La valutazione trimestrale recentemente pubblicata da Bankitalia descrive un possibile quadro di crescita che l’attuale trend di consumi e redditi degli italiani pare però sconfessare; stando a quanto riportato nel documento, nonostante il perdurare di una fase congiunturale negativa, si sarebbero palesati dei segnali di ripresa e di fiducia sia nell’industria, sia nel settore dei servizi, fiducia dovuta in particolare al fatto che il tasso di giudizio delle imprese sugli investimenti risulta migliorato. Famiglie e imprese non sembrano però riconocersi in questo contesto, considerato che i consumi e con esso il potere d’acquisto calano sempre di più.
Quest’ultimo è in particolare sceso in termini nominali del 4%, mentre il reddito pro-capite si è ridotto in termini correnti del 7%; se a questi dati aggiungiamo i 9,5 milioni di italiani attualmente in stato di semi povertà, ci rendiamo conto che la situazione è abbastanza delicata.
Mettendo da parte la Legge di Stabilità, appare evidente che la situazione ormai è arrivata ad un punto di non ritorno: da una parte la riduzione delle tasse non appare come un ipotesi plausibile (lo Stato ha bisogno di gettito e liquidità), dall’altra il rigore senza la crescita serve a poco, ecco che le vie da seguire diventano sempre di meno.
A completare il quadro la stretta creditizia operata dalle Banche, che stando agli ultimi dati concedono sempre meno credito e ricevano sempre meno richieste a livello aggregato (la cosa è stata tra l’altro ribadita dal Barometro Crif sulle richieste di finanziamento inoltrate da imprese e società italiane nel mese di settembre).

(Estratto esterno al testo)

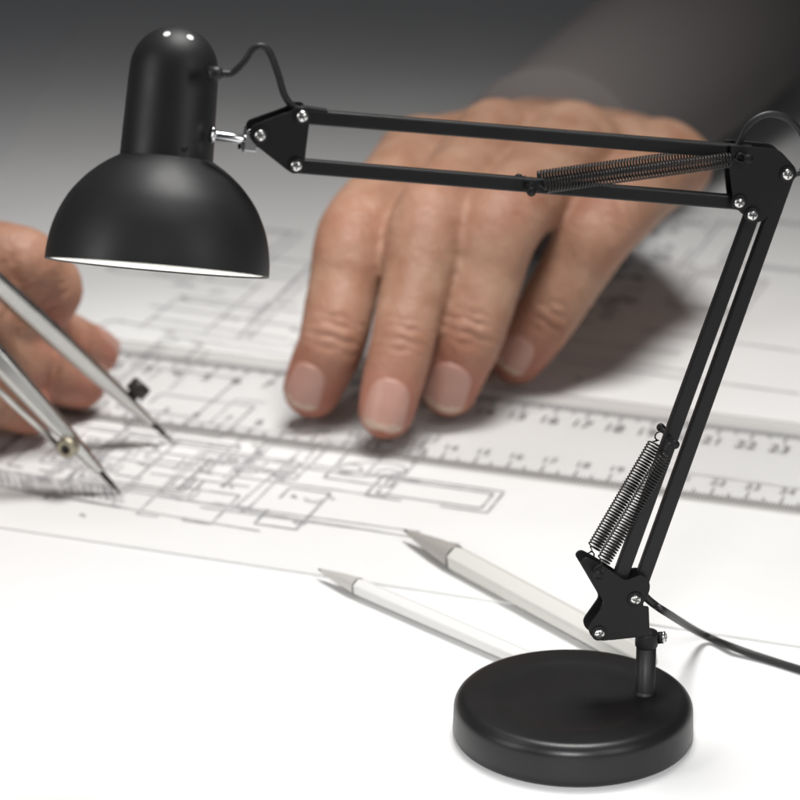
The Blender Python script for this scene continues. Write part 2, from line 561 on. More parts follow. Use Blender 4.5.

Gli italiani non chiedono più prestiti, i parametri sono saltati, la spirale recessiva turba ormai da tempo la domanda aggregante del Credito Retail (in sette anni il calo è ormai accertato sul -25%), e il tutto, associato al disagio occupazionale, non fa che presagire serie difficoltà ad uscire dalla crisi. Ad aggravare ulteriormente il quadro lo scompenso fiscale attuato per far quadrare l’equazione Deficit – Pil.